Poaching highlights: The curious case of NFL Network’s RedZone channel

Curator's Note

On September 13, 2009, the NFL Network launched the NFL RedZone Channel. The channel is advertised as “every touchdown, every game.” The “red zone” in American football is defined as the area between the 20-yard line and the end zone of the defensive team. In other words, the red zone is often where the game-changing action occurs. The NFL Network created the RedZone Channel as a sort of real-time highlight vehicle. As games are being played live, the RedZone broadcasts only the red zone action.

Historically, viewers watch sporting events for their liveness and unpredictability; anything can happen. After a game’s conclusion, sporting channels and networks compile highlight “packages”—their lingua franca.

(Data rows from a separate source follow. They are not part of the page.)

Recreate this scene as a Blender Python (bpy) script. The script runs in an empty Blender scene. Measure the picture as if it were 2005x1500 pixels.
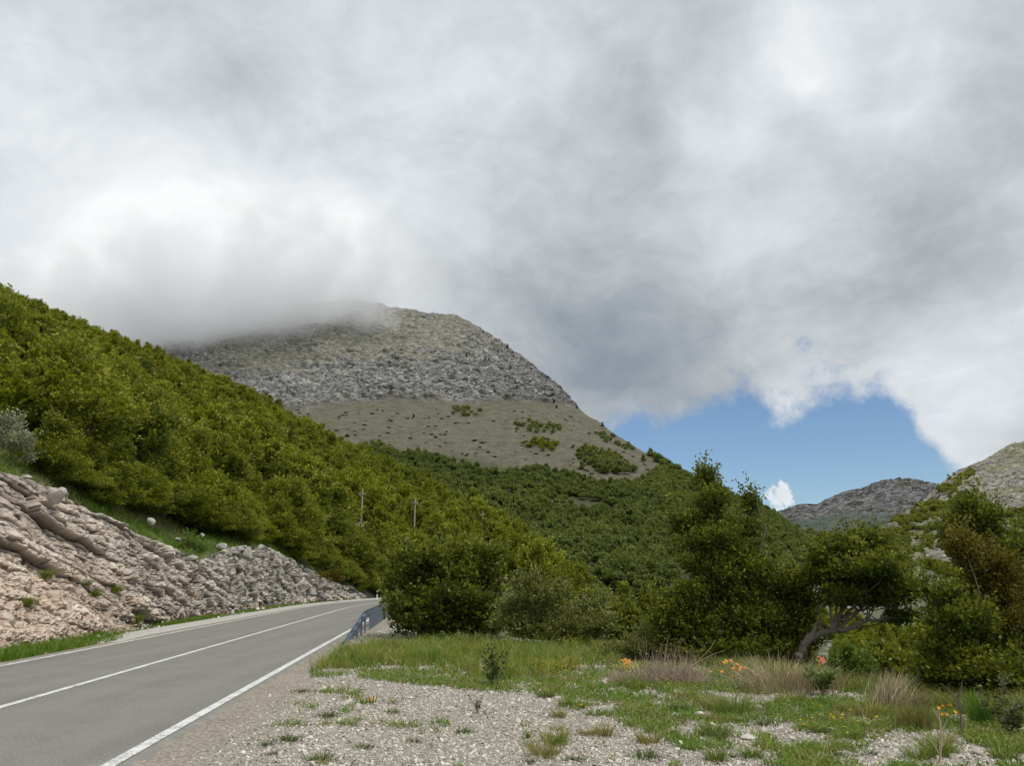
import bpy, math, random
import numpy as np
from mathutils import Vector, Matrix
from mathutils.bvhtree import BVHTree

scene = bpy.context.scene
COL = scene.collection
R = math.radians

# ------------------------------------------------------------------ camera
F_PX, CAM_H = 1500.0, 1.7
PITCH = math.atan(390 / 1500)
cam = bpy.data.objects.new('camera', bpy.data.cameras.new('camera'))
COL.objects.link(cam)
cam.location = (0, 0, CAM_H)
cam.rotation_euler = (math.pi / 2 + PITCH, 0, 0)
cam.data.sensor_width = 36.0
cam.data.lens = 36.0 * F_PX / 2005
cam.data.clip_start = 0.1
cam.data.clip_end = 20000
scene.camera = cam
CP, SP = math.cos(PITCH), math.sin(PITCH)

def ray(u, v):
    """direction through a point of the photograph, with unit depth"""
    a = (u - 1002.5) / F_PX; b = (750 - v) / F_PX
    Y = CP - b * SP
    return a / Y, (SP + b * CP) / Y
def P(u, v, Y):
    x, z = ray(u, v)
    return (x * Y, Y, CAM_H + z * Y)
def G(u, v, z=0.0):
    x, zz = ray(u, v); Y = (z - CAM_H) / zz
    return (x * Y, Y, z)
def proj(p):
    x = p[..., 0]; y = p[..., 1]; z = p[..., 2] - CAM_H
    d = y * CP + z * SP; h = -y * SP + z * CP
    d = np.where(d < 0.05, 0.05, d)
    return 1002.5 + F_PX * x / d, 750 - F_PX * h / d
def unitdir(u, v):
    x, z = ray(u, v)
    return Vector((x, 1, z)).normalized()

# ------------------------------------------------------------------ render / colour
scene.render.engine = 'CYCLES'
scene.view_settings.view_transform = 'Standard'
scene.view_settings.look = 'None'
scene.view_settings.exposure = 0.0
scene.view_settings.gamma = 1.0
scene.cycles.max_bounces = 14
scene.cycles.diffuse_bounces = 3
scene.cycles.glossy_bounces = 2
scene.cycles.transmission_bounces = 3
scene.cycles.volume_bounces = 14
scene.cycles.transparent_max_bounces = 8
scene.cycles.volume_step_rate = 2.0
scene.cycles.volume_max_steps = 64

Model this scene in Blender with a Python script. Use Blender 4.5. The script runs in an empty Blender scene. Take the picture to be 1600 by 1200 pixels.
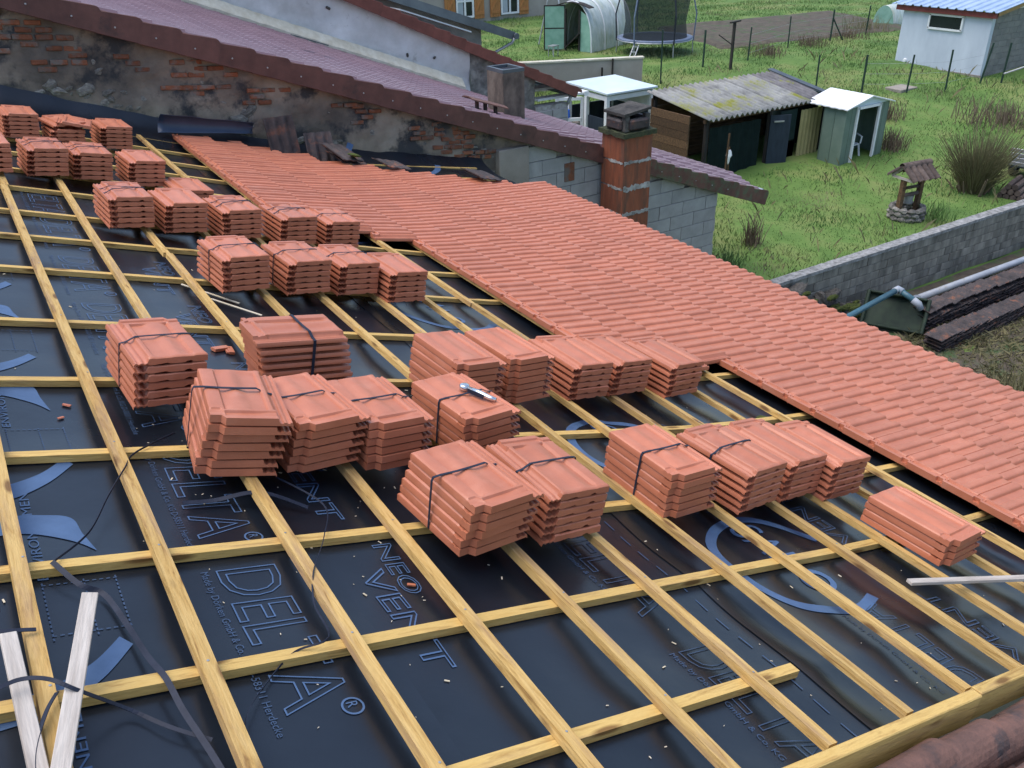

The best-known example is ESPN’s SportsCenter, which for more than 30 years has endured with content consisting largely of highlights and subsequent commentary about those plays. Here’s where the RedZone’s producers have changed the game: They edit the entire channel as if compiling an ex post facto “highlight” reel. Ostensibly, the RedZone allows viewers to watch “all games” being played simultaneously. And only the exciting bits.

The launch of the RedZone channel by the NFL is at once brilliant and baffling. The NFL licenses its “product” to a myriad of other broadcast entities (CBS, Fox, ESPN, ABC, etc.) for hefty broadcasting rights. And yet, the RedZone channel actually pulls viewers away from a game being broadcast live by those licensees. Why would the NFL, which makes billions in earnings—much of that profit from broadcasting rights—bite that hand that, um, feeds? In other words, why would the NFL choose to usurp the networks that line its coffers so well?

For media scholars, the NFL RedZone is fascinating in that it poaches “feeds” from other networks, many of which may be blacked out in certain markets, to a centralized delivery vehicle complete with an on-air personality/host (Scott Hanson). Structurally, the channel functions much like a blog in that it centralizes content from multiple sources and then recontextualizes the content within a new framing device (i.e., highlights). Perhaps the NFL RedZone is a harbinger of things to come in the ever-fracturing sports media landscape.